* DESCRIPTION OF THE TASK
Please print the lines between the one with "Write the bpy" and the one with "0), 0.45, 8.0)", both ends included, exactly as written, with no pictures.

────────

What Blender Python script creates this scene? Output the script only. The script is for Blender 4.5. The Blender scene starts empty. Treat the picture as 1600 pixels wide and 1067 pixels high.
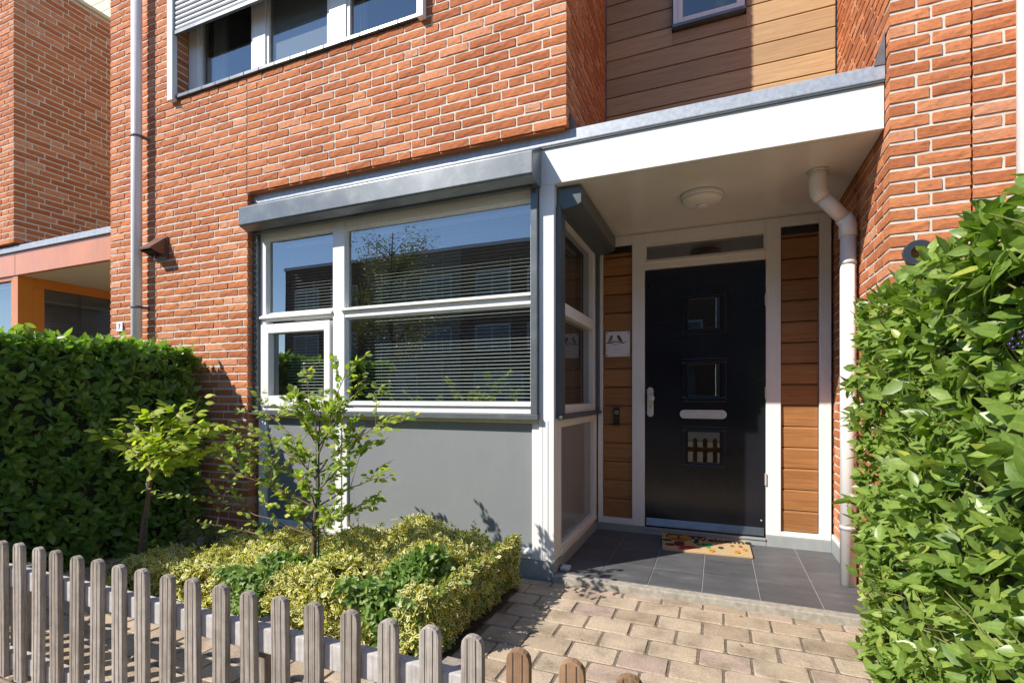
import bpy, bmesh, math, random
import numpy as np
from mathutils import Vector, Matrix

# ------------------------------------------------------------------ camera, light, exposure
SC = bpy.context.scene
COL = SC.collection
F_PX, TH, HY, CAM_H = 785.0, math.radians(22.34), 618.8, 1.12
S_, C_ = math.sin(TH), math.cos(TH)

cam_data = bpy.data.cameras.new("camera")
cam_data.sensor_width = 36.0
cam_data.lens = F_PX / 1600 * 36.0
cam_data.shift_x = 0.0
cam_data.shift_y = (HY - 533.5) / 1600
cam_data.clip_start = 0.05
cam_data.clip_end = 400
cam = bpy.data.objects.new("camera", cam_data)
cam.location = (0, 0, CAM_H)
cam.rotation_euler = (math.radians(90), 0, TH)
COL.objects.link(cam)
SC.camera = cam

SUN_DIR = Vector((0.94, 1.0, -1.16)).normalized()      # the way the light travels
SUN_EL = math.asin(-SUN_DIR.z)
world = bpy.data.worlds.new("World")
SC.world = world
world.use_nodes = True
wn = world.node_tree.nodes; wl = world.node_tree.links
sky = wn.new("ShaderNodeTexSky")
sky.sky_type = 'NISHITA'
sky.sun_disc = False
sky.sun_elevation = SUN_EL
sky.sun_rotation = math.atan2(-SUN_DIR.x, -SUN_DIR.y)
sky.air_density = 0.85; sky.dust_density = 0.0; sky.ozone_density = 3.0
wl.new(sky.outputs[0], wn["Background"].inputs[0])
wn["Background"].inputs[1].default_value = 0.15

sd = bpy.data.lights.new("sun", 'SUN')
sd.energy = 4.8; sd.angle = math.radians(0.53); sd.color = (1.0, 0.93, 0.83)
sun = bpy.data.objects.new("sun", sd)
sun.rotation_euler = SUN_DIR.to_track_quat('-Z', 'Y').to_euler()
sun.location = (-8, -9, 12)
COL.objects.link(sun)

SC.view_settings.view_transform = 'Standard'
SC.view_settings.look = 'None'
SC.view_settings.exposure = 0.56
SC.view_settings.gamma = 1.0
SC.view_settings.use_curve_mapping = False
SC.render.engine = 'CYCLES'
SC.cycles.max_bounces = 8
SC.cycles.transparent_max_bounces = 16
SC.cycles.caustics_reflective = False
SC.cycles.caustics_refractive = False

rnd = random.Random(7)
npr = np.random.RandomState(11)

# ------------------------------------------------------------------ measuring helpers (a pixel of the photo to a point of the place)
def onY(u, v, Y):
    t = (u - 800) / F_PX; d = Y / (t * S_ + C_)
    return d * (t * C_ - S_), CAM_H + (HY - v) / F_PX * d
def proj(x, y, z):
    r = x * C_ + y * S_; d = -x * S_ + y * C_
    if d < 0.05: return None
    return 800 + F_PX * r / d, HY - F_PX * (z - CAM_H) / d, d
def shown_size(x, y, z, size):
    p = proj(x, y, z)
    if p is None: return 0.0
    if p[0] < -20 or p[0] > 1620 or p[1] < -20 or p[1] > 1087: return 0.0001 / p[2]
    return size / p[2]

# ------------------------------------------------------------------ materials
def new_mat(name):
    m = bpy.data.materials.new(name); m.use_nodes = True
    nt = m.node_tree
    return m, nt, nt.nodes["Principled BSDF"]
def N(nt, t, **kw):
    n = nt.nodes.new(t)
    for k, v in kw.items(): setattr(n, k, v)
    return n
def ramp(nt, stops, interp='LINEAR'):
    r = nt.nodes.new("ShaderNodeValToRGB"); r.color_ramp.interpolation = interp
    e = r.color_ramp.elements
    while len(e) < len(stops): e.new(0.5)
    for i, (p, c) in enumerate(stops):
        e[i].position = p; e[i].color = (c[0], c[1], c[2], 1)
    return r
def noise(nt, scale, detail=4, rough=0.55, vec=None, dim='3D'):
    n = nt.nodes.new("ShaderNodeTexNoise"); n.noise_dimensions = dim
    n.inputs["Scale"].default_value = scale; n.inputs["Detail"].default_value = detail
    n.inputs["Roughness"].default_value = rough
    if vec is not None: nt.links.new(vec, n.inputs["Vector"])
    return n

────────

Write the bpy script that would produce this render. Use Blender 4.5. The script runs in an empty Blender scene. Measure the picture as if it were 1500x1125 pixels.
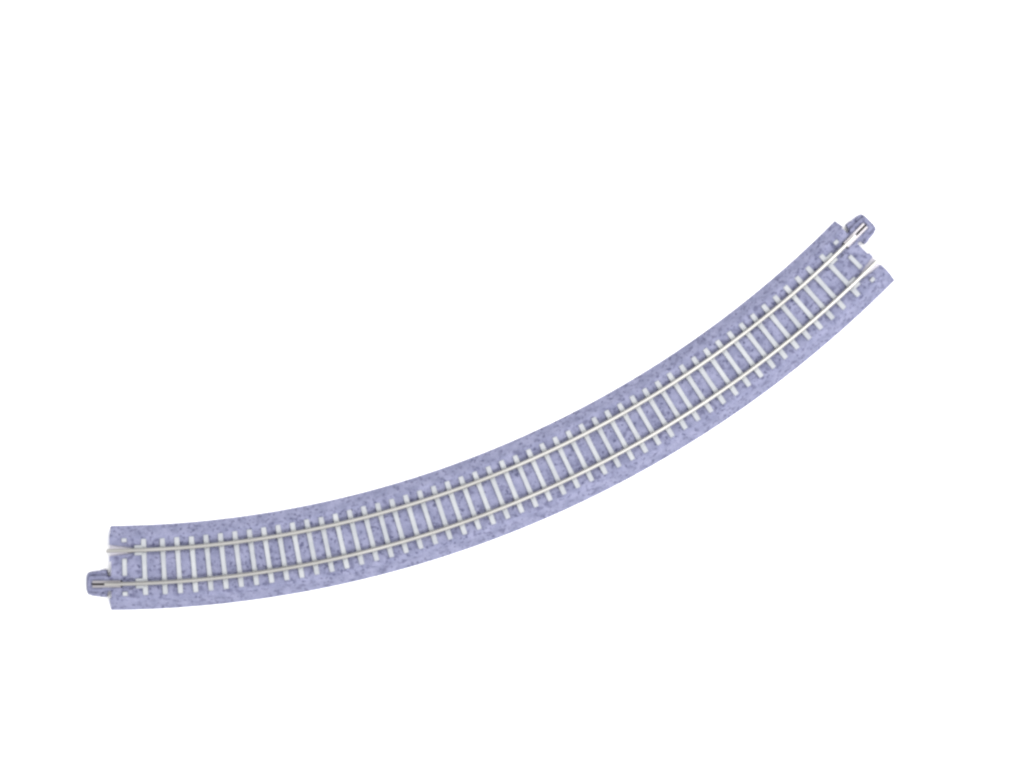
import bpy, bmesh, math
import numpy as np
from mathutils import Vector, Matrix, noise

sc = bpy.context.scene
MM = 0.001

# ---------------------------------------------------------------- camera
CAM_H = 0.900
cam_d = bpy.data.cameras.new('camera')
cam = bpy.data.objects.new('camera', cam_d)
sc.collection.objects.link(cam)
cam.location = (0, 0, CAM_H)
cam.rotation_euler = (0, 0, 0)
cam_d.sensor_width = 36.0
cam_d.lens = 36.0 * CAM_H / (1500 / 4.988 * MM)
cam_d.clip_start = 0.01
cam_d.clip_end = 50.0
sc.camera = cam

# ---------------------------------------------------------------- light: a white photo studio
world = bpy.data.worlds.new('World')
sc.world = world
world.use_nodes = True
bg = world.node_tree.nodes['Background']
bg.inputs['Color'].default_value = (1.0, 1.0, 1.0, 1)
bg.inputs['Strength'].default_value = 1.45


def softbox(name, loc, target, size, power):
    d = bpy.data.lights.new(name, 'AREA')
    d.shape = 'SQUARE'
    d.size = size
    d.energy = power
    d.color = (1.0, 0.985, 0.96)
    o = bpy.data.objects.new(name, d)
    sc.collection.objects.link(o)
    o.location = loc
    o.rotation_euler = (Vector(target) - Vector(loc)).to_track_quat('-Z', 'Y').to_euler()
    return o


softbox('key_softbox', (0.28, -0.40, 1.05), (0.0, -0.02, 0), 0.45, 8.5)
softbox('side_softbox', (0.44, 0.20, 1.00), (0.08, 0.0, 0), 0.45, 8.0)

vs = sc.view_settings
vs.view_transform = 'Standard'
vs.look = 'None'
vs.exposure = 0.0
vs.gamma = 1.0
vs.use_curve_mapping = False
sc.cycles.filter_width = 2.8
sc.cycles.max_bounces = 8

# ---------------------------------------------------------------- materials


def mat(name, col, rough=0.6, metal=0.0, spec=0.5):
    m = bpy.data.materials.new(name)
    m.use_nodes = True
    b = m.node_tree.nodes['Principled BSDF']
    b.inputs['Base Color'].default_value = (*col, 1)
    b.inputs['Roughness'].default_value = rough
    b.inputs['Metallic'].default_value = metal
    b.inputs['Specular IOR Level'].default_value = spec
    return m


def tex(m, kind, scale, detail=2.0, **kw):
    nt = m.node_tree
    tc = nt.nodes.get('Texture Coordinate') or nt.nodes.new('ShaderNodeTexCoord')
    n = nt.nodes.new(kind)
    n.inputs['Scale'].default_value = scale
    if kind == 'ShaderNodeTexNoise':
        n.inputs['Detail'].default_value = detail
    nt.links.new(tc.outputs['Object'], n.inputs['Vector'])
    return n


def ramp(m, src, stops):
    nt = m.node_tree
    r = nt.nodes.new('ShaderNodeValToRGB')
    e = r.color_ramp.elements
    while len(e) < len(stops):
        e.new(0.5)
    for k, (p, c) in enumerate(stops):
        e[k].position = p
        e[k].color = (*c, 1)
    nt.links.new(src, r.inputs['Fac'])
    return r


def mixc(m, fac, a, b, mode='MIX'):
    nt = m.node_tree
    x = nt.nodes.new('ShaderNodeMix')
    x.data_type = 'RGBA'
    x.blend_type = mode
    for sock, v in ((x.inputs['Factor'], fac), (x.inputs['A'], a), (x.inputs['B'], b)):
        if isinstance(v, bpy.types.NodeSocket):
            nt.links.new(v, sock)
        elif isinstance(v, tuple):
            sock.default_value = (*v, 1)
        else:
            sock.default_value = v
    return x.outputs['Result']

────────

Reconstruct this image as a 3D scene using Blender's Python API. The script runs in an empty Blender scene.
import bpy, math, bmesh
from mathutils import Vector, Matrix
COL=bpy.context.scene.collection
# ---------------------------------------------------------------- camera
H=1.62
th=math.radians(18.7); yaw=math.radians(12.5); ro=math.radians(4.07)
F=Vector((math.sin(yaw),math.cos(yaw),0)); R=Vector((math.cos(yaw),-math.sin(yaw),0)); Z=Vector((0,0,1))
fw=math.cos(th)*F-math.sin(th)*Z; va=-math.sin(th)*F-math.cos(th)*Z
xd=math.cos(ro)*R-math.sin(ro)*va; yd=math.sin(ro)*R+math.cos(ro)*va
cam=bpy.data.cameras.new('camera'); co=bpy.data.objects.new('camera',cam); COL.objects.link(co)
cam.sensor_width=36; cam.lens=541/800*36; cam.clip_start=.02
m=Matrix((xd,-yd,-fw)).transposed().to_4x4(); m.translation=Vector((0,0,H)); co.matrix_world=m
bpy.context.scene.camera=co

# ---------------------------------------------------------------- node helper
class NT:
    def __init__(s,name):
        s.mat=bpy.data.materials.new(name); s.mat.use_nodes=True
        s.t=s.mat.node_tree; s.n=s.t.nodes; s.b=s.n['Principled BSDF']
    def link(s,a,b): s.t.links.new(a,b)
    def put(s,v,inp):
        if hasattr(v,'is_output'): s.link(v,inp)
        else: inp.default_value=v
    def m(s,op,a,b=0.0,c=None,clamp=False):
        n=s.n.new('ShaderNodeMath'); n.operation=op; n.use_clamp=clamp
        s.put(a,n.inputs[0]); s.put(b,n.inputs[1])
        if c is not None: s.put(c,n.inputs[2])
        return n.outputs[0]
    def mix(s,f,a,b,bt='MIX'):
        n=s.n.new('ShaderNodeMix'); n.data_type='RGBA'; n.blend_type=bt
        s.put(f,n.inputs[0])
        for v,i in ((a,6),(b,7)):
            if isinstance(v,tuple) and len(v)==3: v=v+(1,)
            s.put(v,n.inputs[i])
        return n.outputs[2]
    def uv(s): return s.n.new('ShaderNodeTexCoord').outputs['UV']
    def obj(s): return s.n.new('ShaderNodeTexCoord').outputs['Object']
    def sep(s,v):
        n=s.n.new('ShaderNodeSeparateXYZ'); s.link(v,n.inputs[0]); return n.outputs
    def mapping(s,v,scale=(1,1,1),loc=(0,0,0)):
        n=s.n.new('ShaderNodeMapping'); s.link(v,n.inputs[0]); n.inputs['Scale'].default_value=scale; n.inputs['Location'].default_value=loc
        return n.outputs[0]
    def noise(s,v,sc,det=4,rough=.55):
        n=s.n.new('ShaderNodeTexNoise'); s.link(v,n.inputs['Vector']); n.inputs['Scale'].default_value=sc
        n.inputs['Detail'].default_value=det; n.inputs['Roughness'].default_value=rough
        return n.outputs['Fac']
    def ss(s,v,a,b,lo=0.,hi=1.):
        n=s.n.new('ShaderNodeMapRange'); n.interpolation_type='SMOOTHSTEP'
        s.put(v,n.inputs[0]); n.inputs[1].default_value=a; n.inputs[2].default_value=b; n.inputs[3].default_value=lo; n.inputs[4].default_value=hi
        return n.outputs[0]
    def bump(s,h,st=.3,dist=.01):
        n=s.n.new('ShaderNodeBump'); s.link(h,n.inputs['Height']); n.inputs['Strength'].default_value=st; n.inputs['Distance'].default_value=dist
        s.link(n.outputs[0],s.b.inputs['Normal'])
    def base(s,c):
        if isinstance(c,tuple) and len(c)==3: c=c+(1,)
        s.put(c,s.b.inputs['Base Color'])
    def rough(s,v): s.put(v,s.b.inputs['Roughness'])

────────

* THE COMPLETED TASK
Write the bpy script that would produce this render. Use Blender 4.5. The script runs in an empty Blender scene. Measure the picture as if it were 1500x1125 pixels.
import bpy, bmesh, math
import numpy as np
from mathutils import Vector, Matrix, noise

sc = bpy.context.scene
MM = 0.001

# ---------------------------------------------------------------- camera
CAM_H = 0.900
cam_d = bpy.data.cameras.new('camera')
cam = bpy.data.objects.new('camera', cam_d)
sc.collection.objects.link(cam)
cam.location = (0, 0, CAM_H)
cam.rotation_euler = (0, 0, 0)
cam_d.sensor_width = 36.0
cam_d.lens = 36.0 * CAM_H / (1500 / 4.988 * MM)
cam_d.clip_start = 0.01
cam_d.clip_end = 50.0
sc.camera = cam

# ---------------------------------------------------------------- light: a white photo studio
world = bpy.data.worlds.new('World')
sc.world = world
world.use_nodes = True
bg = world.node_tree.nodes['Background']
bg.inputs['Color'].default_value = (1.0, 1.0, 1.0, 1)
bg.inputs['Strength'].default_value = 1.45


def softbox(name, loc, target, size, power):
    d = bpy.data.lights.new(name, 'AREA')
    d.shape = 'SQUARE'
    d.size = size
    d.energy = power
    d.color = (1.0, 0.985, 0.96)
    o = bpy.data.objects.new(name, d)
    sc.collection.objects.link(o)
    o.location = loc
    o.rotation_euler = (Vector(target) - Vector(loc)).to_track_quat('-Z', 'Y').to_euler()
    return o


softbox('key_softbox', (0.28, -0.40, 1.05), (0.0, -0.02, 0), 0.45, 8.5)
softbox('side_softbox', (0.44, 0.20, 1.00), (0.08, 0.0, 0), 0.45, 8.0)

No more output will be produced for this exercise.